Aftershokz Bone Conduction Headphones

I truly get excited when I find mainstream technology that can be usable by the blind and visually impaired right out of the box. The iPhone has changed my life, and I don’t often make big sweeping statements like that. Slowly, but surely, manufacturers are realizing that adding accessibility to products is not a big deal and that it benefits and expands the market more than it hurts it. I’d like to take a few moments to talk about a pair of headphones that I was skeptical about, but once I had them, I found them to be incredibly useful. I heard about them through a friend, but didn’t believe they could live up to their reputation. I wear them multiple times a day in different settings and for different reasons. They are called Aftershokz Titanium-bone conduction headphones. They retail for around $129.99 from the product website. They can also be found on amazon and at other retailers. Unlike traditional earphones, they do not sit over your ear, but when you put them on, they sit right in front of your ear on your cheekbones. I am someone who has never found in-the-ear buds of any kind particularly comfortable, and even if they have a loop over the back of the ear, they seem to always slip out. These headphones have a titanium band that goes over the top of your ears and around the back of your head/sits on the back of your neck which helps to keep them in place. The play/stop button is a triangular shaped button that is located on the flat part of the left earpiece and the volume controls and charging port are behind the right ear on the underside of the band. The volume up button doubles as the power button, has a little raised bump on it and it is closer to your ear. The charging port is under a plastic flap and it sits right in front of the volume up button closest to your ear. I charge it with a regular micro USB cable and either plug it into my charging hub or use my iPhone wall plug.
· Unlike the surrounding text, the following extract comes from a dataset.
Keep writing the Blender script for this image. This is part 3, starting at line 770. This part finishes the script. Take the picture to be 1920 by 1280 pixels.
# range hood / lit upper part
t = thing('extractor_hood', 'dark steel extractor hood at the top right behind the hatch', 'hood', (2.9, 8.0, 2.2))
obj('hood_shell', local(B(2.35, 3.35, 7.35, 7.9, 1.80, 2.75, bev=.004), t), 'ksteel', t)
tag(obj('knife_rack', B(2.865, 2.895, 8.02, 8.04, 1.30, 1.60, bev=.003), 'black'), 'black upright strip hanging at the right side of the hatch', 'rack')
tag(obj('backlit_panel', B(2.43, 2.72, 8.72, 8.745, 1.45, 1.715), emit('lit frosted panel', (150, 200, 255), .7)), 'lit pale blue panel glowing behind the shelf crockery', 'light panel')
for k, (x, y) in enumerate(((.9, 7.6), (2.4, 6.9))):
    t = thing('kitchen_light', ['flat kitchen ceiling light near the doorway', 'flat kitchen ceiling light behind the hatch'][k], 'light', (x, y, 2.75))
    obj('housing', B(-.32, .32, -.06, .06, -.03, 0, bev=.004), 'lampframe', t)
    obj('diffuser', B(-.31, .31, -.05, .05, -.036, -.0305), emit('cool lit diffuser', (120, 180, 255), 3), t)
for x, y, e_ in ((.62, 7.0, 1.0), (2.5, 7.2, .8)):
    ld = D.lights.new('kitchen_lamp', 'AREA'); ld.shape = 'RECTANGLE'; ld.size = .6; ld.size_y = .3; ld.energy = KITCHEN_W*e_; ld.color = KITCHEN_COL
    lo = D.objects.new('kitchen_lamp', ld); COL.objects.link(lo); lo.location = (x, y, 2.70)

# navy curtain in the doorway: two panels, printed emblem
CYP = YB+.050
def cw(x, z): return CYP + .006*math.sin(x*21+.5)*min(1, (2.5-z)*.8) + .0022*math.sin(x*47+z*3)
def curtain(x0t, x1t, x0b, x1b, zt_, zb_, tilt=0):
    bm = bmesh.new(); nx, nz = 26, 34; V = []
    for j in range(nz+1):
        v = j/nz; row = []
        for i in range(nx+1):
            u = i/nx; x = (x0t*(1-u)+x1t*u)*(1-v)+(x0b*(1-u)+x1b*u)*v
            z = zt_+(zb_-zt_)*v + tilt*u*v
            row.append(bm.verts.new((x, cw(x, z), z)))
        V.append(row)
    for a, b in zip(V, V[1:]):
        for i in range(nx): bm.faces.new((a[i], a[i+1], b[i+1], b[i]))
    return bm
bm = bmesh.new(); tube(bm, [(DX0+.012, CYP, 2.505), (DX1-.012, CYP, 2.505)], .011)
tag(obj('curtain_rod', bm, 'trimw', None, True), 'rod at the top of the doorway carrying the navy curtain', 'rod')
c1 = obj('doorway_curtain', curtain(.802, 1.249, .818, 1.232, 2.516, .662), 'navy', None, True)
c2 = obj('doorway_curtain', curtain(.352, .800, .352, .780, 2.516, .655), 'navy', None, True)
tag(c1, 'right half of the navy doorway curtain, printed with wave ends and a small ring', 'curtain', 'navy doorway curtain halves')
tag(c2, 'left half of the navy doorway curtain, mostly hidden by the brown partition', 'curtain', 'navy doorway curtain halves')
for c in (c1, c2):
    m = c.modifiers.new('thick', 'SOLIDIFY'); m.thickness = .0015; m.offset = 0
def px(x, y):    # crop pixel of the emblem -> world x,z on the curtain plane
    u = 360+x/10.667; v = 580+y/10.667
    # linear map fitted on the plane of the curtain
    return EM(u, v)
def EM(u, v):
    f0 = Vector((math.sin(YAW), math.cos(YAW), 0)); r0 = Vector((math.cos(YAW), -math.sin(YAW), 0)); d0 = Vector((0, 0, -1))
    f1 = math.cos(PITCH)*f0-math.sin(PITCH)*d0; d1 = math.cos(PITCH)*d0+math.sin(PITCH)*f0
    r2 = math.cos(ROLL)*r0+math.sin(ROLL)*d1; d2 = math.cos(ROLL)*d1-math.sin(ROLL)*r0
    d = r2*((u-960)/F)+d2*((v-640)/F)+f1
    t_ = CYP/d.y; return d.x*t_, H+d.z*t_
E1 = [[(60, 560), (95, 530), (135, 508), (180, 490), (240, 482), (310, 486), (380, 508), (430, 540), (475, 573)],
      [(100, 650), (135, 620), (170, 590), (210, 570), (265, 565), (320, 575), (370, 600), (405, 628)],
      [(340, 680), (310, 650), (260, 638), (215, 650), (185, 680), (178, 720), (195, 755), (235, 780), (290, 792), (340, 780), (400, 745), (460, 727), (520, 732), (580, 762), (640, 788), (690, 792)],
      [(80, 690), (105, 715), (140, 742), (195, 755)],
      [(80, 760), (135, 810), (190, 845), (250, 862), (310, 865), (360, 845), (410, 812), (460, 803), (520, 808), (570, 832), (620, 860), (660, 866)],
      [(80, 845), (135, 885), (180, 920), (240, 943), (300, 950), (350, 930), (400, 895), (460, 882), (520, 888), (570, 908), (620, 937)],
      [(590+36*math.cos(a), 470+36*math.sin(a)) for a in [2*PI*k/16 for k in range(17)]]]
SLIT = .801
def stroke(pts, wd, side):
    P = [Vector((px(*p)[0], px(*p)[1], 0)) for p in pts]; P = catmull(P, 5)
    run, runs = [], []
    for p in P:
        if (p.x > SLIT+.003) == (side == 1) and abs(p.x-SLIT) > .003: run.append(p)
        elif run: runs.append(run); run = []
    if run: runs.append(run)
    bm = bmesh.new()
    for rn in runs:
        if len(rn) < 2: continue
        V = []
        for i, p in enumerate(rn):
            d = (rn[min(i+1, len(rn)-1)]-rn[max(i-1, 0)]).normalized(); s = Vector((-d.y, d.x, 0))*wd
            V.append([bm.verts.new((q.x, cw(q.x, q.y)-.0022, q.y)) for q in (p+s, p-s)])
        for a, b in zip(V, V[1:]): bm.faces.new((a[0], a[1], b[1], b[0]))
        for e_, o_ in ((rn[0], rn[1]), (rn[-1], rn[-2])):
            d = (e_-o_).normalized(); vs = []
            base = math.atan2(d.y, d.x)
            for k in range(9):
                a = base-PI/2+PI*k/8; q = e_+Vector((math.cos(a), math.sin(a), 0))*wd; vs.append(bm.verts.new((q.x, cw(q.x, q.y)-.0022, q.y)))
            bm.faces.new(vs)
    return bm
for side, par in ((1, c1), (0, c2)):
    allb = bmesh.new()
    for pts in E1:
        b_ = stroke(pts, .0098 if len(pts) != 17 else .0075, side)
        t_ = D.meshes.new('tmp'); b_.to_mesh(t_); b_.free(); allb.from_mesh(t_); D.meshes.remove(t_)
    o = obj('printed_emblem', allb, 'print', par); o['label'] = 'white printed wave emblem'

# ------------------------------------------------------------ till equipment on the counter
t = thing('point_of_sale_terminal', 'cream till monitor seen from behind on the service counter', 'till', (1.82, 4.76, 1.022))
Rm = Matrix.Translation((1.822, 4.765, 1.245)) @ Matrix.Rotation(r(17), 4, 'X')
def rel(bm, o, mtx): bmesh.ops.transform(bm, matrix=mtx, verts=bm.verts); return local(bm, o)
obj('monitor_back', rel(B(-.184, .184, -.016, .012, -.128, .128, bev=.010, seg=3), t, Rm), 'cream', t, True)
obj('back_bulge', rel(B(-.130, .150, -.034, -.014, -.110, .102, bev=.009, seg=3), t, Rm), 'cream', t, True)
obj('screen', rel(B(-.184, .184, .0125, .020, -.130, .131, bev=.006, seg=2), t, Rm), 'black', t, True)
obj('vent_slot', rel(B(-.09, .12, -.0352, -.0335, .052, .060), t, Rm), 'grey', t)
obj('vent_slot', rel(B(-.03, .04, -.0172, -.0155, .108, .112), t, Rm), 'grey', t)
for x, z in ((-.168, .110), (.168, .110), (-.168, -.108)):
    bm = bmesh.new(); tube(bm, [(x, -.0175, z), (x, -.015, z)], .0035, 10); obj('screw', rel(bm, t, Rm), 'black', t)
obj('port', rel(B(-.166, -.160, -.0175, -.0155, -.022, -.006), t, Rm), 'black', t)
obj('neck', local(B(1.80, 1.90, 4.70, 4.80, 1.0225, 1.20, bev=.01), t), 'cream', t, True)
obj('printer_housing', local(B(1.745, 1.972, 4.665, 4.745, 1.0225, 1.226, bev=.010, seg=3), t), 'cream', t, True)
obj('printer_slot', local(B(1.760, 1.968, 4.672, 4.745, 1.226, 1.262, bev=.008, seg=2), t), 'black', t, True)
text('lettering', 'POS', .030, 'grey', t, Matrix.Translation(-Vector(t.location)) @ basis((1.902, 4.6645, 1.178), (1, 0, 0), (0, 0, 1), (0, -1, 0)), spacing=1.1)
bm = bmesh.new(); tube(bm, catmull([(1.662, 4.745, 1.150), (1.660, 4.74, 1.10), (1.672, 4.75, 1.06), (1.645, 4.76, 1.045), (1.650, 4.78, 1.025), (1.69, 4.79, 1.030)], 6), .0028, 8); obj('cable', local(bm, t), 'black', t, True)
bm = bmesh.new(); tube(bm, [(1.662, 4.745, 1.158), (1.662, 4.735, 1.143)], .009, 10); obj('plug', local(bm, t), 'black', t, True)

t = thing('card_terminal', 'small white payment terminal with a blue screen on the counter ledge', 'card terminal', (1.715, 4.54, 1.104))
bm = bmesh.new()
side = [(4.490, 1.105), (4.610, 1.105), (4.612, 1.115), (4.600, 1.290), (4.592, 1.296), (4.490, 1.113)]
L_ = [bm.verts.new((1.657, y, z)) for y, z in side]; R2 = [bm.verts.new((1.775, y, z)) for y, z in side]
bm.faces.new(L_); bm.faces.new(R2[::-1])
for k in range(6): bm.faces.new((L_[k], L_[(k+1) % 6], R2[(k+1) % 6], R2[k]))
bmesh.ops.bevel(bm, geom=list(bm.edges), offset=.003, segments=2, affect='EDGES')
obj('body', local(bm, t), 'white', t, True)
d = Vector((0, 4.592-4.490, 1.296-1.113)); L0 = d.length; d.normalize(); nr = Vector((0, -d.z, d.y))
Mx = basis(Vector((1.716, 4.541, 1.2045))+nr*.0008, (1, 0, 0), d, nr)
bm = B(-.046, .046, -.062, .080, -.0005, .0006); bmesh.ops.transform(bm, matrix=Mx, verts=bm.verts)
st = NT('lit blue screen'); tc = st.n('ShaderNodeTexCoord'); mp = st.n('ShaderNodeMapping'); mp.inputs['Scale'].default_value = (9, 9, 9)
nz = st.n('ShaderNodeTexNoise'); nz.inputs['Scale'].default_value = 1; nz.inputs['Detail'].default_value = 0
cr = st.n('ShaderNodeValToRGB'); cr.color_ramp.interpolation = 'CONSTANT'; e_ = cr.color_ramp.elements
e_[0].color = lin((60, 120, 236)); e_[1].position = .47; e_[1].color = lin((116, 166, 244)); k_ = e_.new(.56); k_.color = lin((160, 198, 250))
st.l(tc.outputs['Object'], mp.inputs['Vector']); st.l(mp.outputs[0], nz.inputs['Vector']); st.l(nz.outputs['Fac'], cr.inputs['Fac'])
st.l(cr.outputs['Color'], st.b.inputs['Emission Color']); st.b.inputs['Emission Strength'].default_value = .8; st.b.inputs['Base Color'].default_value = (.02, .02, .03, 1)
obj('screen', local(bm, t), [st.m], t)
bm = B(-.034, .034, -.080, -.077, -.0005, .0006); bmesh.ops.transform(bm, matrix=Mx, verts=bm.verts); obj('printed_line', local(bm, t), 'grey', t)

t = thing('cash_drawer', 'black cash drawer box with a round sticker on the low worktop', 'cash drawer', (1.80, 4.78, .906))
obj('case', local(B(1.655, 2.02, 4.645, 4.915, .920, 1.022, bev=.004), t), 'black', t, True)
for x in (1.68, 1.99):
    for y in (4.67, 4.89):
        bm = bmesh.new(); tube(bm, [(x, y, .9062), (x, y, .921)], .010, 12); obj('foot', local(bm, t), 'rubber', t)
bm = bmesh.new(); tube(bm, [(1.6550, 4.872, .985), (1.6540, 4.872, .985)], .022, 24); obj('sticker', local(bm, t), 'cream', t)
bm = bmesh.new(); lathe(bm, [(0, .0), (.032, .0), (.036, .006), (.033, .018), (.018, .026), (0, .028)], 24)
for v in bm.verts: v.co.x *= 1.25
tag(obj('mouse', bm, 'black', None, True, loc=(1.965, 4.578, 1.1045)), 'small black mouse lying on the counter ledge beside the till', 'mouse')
To turn on the headphones, you press and hold the volume up button. You will hear the headphones say, “Welcome to trekz titanium” and then it will connect right away to whatever device that is nearest that the headphones are paired to. The headphones can connect to two devices simultaneously and you can switch between the two. I can be using my computer; my phone will ring, and I can answer the call on the headset. Pairing the device is quite straight forward. With the headset turned off, press and hold the power button for 5-7 seconds; the device should say “Pairing.” Look in the Bluetooth settings of the device you want to pair to the headset, find trekz titanium aftershokz and select it. It should pair and connect automatically.

The great part about these headphones is that they conduct the sound through your cheekbones, leaving your ears open to hear all ambient sound around you. This means that I can be listening to my book, and I can hear my husband talking, my daughter playing, and my dog getting into trouble. As an independent traveler with either a cane or a dog, I find this to be invaluable, as I can be outside and walking, while listening to GPS directions from my phone through the headset. I am still able to hear traffic both moving and stationary, people walking near me from all directions, and still hear the directions I need to get to my destination. I can sit on a bus or train, listen to my book or music and still hear the people, stop announcements and other noises nearby. I can take my dogs on a long walk, or travel to the park with my daughter, and still pay close attention to where my family is always while still receiving information about the world around me. This is so liberating and comforting for me, and it certainly cuts down on the level of anxiety I feel about traveling in new areas, or places where there is a lot of ambient noise. I feel better about my abilities to multi-task while remaining safer. Safety is of course my top priority. In areas where there is heavy traffic or if there is a more complicated street crossing, I will mute my directions or take the headset off entirely so that I am able to focus entirely on what my ears and my surroundings are telling me. I tell myself this isn’t necessary, but the cautious person that I am still demands it of me. As I write this blog entry, I am sitting at my desk, listening to the kids and teachers outside my office, with JAWS screen reading software playing through my Trekz Aftershoks. I feel more connected to the world around me while still being focused on the task at hand. It’s a nice feeling and I can’t recommend it enough.